# DIRECTION
Check each line of the listing for the word "wide" and report how many lines contain it, giving nothing but the number.

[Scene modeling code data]
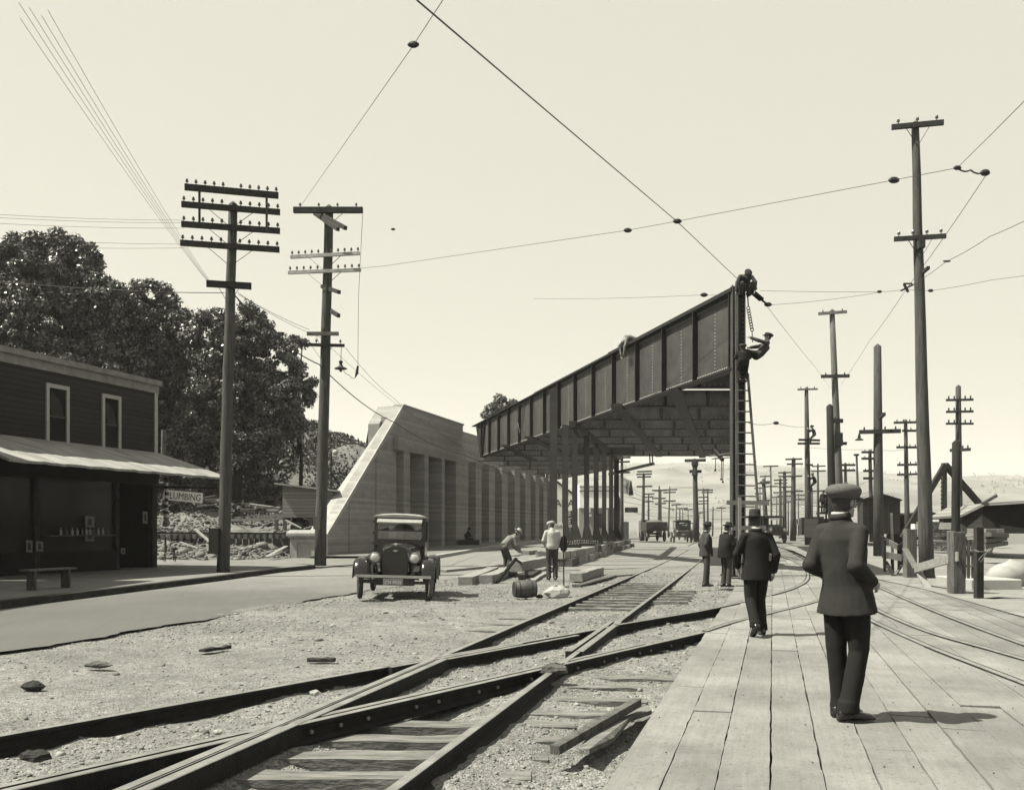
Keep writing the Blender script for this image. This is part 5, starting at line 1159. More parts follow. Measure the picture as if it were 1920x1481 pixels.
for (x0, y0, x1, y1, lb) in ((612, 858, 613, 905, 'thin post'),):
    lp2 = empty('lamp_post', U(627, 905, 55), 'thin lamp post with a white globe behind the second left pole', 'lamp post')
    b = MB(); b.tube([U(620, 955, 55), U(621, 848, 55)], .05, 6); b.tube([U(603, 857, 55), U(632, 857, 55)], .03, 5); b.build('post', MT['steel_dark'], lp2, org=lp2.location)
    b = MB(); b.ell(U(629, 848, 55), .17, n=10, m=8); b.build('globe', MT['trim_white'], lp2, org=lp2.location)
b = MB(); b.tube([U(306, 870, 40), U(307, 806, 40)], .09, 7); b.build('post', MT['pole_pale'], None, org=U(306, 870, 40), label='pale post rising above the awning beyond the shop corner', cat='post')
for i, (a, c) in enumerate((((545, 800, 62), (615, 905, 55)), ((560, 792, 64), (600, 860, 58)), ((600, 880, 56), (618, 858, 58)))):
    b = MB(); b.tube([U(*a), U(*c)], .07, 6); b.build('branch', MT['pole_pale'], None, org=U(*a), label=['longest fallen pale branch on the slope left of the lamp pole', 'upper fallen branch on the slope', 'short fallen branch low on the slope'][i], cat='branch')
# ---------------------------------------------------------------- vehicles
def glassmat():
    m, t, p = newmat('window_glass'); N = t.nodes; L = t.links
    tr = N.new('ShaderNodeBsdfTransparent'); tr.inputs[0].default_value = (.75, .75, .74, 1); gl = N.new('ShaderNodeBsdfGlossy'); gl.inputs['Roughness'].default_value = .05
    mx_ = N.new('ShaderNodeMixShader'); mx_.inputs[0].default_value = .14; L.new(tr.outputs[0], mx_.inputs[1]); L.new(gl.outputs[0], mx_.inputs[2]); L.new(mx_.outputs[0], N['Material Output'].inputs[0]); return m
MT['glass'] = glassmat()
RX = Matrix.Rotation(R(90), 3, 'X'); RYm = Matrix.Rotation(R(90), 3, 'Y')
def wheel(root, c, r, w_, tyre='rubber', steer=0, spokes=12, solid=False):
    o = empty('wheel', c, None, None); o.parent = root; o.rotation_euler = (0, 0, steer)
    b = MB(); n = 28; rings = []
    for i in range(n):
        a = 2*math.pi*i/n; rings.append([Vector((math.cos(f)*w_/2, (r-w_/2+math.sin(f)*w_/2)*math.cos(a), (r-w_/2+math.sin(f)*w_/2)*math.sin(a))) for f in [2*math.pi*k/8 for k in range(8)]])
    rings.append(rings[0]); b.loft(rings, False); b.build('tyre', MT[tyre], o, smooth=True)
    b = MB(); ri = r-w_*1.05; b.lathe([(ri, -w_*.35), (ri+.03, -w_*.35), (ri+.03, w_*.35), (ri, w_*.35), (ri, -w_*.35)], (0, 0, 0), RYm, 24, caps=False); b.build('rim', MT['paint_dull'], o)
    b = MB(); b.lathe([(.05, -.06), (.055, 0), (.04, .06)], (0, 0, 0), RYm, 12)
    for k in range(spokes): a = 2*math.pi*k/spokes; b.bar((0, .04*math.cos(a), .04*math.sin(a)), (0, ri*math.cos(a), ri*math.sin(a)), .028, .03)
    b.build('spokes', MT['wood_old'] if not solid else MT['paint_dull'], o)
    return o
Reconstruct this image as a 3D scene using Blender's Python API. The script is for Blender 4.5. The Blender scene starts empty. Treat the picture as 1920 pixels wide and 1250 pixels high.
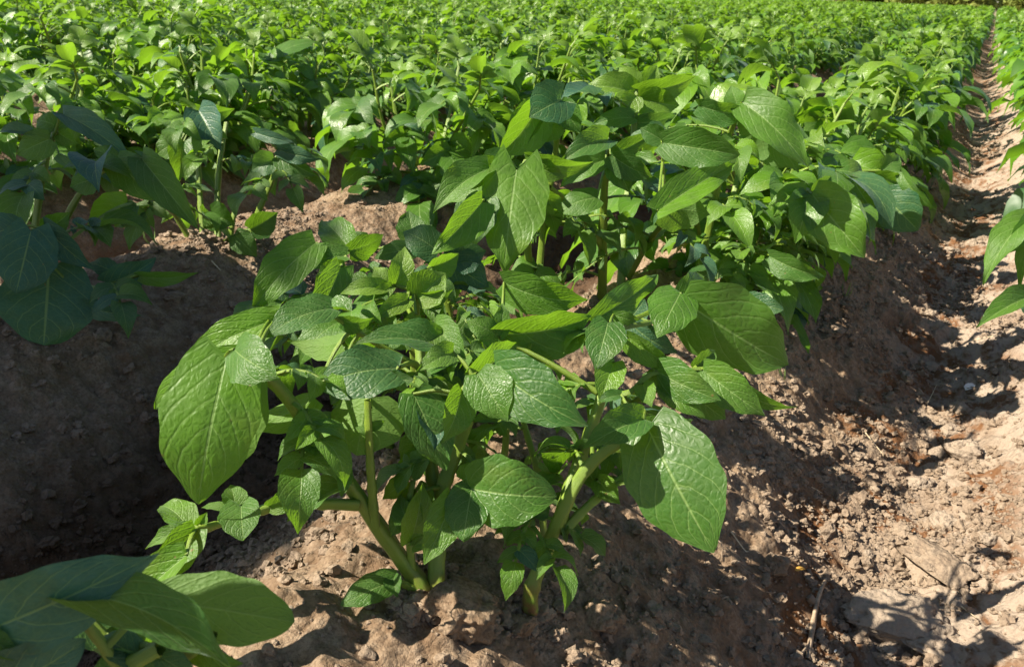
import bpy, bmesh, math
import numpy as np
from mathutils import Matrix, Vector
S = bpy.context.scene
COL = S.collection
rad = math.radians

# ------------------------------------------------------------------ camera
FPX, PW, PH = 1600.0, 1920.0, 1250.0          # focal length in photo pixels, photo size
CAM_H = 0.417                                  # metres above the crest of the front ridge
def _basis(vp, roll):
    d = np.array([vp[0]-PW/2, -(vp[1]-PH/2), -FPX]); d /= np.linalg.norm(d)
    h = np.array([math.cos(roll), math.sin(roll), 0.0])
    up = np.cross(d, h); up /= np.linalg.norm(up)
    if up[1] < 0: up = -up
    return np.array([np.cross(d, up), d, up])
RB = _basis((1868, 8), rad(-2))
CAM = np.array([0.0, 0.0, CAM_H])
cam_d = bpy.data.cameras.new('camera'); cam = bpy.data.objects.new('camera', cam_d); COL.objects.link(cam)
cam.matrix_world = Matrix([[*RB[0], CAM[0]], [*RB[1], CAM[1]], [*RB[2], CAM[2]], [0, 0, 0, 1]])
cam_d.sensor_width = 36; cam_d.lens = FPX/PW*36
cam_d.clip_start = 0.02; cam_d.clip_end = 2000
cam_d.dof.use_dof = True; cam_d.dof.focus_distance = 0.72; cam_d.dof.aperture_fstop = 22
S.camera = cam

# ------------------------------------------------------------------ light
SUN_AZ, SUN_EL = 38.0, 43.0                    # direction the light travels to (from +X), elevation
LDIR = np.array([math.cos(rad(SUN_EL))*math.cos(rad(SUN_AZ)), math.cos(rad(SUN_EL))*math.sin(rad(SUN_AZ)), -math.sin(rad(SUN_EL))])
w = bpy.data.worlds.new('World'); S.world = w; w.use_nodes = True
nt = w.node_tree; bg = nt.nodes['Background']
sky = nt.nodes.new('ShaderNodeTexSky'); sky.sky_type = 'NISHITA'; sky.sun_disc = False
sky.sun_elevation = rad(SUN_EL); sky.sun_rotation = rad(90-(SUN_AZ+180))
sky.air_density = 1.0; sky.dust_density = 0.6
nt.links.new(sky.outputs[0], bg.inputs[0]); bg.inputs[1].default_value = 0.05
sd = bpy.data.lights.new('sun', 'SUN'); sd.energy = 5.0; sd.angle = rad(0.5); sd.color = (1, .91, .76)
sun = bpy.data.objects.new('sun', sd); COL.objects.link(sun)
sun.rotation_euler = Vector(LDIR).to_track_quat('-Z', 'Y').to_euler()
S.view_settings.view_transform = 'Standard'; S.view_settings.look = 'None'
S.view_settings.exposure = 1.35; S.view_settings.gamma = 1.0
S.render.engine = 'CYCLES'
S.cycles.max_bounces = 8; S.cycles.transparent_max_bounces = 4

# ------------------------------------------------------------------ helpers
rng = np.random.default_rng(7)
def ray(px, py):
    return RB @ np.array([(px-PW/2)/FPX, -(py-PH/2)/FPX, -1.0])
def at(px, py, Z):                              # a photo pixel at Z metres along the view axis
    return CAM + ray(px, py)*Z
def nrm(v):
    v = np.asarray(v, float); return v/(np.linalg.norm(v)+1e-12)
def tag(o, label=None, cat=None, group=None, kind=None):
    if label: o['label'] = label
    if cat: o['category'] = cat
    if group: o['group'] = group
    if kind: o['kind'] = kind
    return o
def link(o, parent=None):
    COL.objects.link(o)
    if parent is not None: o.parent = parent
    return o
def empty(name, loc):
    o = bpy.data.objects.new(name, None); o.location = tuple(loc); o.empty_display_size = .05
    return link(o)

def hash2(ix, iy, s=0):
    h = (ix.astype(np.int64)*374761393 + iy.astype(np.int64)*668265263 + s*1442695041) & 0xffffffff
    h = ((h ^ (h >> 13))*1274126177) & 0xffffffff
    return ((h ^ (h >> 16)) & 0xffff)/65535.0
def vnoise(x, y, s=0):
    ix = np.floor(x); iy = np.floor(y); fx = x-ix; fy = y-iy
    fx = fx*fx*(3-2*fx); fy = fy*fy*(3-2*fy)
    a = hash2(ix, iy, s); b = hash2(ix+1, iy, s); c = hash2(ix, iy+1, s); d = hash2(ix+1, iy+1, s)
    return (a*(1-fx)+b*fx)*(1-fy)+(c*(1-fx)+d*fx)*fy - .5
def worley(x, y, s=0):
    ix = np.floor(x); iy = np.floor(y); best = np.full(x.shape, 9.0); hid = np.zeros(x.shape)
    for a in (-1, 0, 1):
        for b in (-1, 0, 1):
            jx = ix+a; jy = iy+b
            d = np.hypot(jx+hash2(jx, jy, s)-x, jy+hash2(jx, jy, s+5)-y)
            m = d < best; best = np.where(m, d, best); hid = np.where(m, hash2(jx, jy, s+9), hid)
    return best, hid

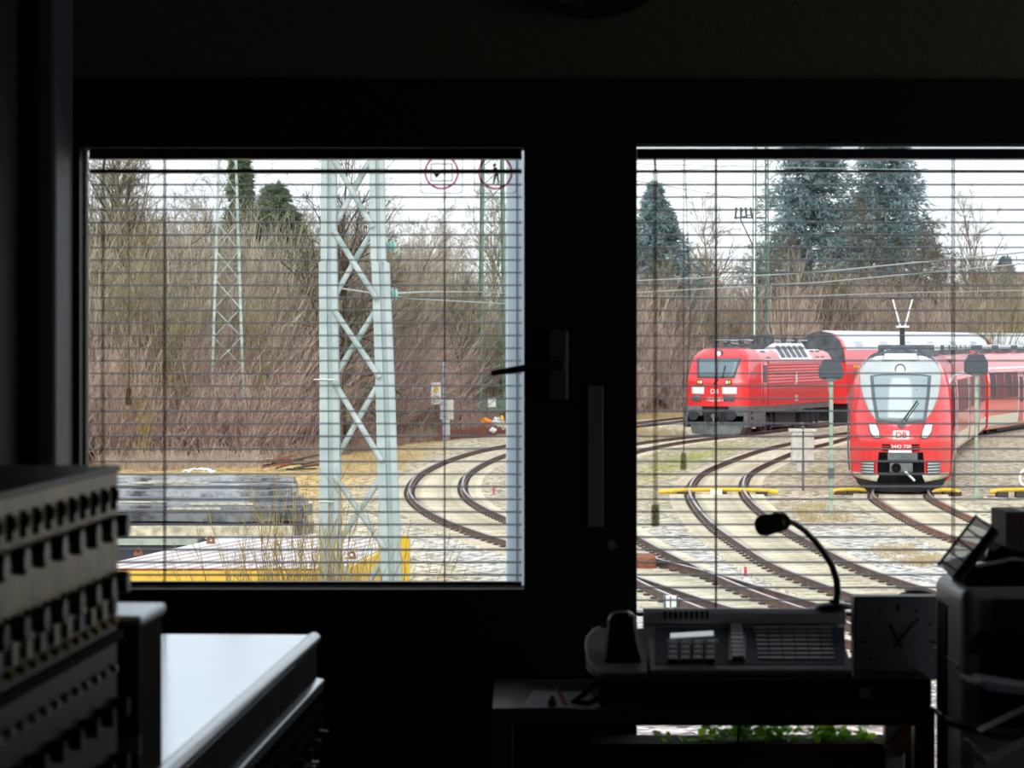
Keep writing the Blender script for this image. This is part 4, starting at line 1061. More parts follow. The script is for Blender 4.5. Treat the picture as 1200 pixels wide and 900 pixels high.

# RESPONSE TO THE TASK
2